YOUR TASK:
From the entries below, gather each line containing the word "scene".

EXCERPTED RECORDS:
** BEGIN **
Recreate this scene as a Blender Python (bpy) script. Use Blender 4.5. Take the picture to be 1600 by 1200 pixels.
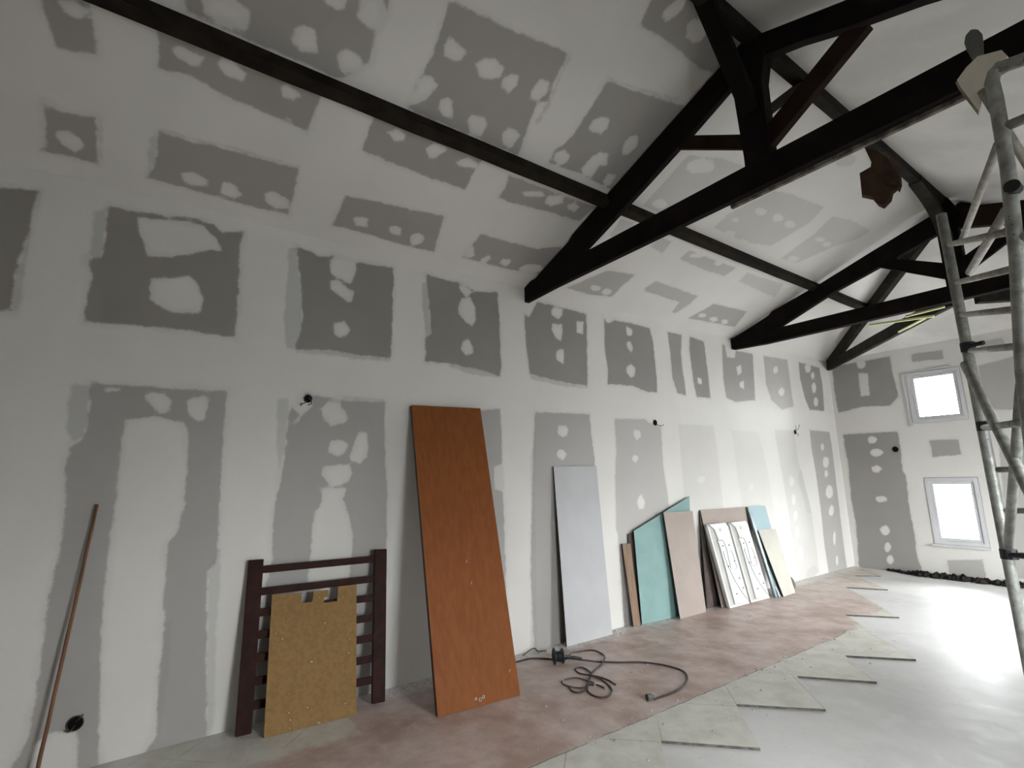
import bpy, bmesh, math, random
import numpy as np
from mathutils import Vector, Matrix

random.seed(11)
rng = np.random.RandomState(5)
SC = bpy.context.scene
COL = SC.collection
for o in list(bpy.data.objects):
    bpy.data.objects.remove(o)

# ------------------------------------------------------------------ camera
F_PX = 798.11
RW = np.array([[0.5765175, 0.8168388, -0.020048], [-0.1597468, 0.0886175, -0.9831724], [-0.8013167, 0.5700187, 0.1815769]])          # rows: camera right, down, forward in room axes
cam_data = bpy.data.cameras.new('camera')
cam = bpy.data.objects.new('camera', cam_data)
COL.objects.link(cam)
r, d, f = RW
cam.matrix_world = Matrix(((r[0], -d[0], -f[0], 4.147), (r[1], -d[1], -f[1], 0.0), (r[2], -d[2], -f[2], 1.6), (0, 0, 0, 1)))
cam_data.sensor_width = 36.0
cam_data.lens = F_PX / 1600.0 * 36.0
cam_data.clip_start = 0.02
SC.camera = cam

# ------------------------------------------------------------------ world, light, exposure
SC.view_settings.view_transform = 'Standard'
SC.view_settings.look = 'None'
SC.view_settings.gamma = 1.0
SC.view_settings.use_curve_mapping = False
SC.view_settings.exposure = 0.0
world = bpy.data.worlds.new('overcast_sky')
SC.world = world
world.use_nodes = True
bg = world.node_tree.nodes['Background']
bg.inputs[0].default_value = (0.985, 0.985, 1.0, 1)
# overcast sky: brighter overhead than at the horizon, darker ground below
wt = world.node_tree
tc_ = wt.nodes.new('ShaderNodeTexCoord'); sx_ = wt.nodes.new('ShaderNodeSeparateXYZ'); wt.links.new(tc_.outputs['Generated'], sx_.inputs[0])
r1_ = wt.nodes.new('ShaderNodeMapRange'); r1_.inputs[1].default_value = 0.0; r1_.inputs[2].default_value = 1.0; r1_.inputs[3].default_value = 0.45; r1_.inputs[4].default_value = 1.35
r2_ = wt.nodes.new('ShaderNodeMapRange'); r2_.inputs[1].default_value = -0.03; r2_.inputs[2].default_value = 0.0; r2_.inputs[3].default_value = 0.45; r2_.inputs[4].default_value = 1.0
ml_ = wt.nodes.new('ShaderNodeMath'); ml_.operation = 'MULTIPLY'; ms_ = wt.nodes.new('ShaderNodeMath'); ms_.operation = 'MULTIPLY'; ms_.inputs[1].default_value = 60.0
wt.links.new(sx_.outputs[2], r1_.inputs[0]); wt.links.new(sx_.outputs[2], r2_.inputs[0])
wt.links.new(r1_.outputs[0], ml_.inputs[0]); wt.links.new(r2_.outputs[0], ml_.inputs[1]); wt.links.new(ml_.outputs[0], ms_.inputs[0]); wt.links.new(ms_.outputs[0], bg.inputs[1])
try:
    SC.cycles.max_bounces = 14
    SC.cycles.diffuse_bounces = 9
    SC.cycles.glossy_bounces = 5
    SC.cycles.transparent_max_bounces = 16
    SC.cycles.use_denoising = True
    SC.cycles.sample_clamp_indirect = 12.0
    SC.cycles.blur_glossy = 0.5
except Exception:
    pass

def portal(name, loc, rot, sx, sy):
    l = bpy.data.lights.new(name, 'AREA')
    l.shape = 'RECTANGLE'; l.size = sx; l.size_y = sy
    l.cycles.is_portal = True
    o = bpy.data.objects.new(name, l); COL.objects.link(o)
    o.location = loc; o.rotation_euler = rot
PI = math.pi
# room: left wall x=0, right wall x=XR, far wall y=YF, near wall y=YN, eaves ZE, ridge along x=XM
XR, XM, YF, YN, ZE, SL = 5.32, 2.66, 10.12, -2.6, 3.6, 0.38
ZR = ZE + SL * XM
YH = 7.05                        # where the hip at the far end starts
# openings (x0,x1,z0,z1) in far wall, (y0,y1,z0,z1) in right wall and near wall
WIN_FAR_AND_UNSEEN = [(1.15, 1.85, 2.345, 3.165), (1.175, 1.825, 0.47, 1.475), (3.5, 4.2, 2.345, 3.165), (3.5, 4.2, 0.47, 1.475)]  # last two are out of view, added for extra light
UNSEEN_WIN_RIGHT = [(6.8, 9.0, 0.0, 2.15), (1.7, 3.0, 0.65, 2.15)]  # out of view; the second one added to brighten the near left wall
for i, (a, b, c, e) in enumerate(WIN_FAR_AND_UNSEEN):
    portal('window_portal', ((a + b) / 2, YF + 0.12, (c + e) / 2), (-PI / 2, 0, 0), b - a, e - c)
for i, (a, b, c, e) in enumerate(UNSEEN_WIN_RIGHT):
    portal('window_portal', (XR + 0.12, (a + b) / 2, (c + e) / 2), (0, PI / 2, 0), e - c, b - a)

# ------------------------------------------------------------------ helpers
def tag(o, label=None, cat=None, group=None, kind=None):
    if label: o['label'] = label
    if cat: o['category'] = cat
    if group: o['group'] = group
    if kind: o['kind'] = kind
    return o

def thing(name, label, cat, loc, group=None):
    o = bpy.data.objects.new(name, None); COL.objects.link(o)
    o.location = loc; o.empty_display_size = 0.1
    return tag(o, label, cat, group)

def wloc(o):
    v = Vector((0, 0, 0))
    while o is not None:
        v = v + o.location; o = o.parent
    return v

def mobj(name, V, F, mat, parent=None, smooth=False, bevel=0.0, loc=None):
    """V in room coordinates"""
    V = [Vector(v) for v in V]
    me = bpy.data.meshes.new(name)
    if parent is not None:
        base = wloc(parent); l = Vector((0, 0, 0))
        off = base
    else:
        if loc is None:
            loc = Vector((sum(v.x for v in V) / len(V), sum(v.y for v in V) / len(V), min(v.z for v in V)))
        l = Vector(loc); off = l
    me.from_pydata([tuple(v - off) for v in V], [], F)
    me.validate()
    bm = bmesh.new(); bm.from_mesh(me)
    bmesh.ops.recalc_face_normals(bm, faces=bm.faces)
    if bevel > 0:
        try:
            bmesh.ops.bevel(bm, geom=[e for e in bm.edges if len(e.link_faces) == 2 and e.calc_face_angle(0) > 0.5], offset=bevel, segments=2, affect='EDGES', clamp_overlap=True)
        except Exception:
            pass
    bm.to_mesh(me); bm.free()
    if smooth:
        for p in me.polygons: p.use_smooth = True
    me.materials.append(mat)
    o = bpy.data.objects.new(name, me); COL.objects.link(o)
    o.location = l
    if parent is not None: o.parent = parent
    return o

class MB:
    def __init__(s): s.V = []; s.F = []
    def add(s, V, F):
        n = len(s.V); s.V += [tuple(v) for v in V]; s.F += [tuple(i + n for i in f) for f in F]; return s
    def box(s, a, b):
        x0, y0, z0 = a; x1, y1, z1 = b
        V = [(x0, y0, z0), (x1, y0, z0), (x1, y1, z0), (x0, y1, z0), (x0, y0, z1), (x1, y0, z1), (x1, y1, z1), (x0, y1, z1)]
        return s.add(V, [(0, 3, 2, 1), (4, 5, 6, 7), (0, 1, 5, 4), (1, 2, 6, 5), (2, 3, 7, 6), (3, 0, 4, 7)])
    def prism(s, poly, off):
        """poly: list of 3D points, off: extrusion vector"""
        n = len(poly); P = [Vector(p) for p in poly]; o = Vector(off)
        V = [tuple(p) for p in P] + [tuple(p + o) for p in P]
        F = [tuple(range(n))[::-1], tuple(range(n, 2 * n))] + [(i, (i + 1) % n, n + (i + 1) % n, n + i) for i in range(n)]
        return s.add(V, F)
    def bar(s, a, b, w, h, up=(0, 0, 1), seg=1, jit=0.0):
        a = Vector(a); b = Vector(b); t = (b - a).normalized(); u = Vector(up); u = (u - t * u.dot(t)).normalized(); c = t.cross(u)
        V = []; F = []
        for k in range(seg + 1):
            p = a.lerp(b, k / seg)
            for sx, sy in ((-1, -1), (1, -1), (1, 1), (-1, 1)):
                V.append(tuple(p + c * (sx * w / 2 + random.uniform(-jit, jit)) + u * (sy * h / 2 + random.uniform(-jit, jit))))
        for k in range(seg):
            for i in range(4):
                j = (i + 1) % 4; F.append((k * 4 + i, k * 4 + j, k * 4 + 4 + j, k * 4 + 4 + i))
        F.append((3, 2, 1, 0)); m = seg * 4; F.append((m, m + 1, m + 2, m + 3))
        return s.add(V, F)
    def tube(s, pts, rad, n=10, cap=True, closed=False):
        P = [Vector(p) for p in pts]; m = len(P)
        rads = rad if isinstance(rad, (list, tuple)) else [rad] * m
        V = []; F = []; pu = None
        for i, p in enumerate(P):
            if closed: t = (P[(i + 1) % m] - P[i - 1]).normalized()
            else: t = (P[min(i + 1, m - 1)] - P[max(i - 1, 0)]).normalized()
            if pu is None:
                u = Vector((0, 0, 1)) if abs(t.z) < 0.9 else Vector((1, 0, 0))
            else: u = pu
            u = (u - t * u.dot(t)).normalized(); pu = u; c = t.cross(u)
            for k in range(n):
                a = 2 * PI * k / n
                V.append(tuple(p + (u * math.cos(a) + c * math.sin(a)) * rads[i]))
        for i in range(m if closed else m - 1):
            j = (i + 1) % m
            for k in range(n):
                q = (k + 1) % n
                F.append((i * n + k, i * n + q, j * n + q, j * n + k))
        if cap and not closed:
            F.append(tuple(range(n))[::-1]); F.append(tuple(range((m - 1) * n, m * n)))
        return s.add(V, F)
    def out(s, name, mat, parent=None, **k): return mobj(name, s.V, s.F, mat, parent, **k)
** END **
** BEGIN **
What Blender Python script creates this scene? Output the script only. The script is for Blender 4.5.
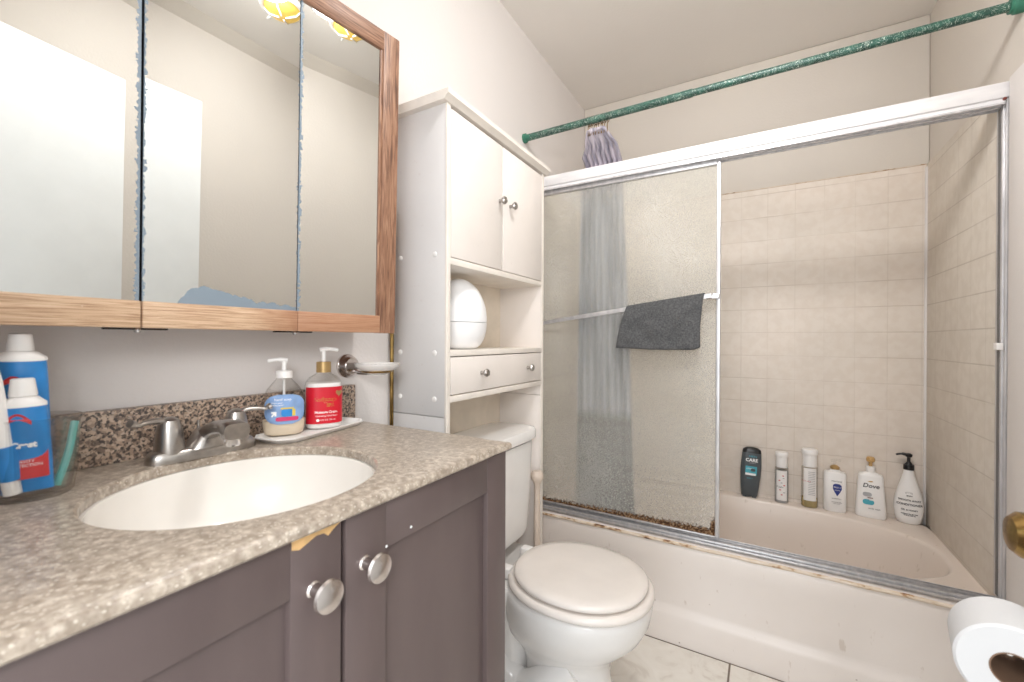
** END **
REPLY:
Recreate this scene as a Blender Python (bpy) script. Use Blender 4.5. Take the picture to be 1600 by 1200 pixels.
SC = bpy.context.scene
What Blender Python script creates this scene? Output the script only. The script is for Blender 4.5.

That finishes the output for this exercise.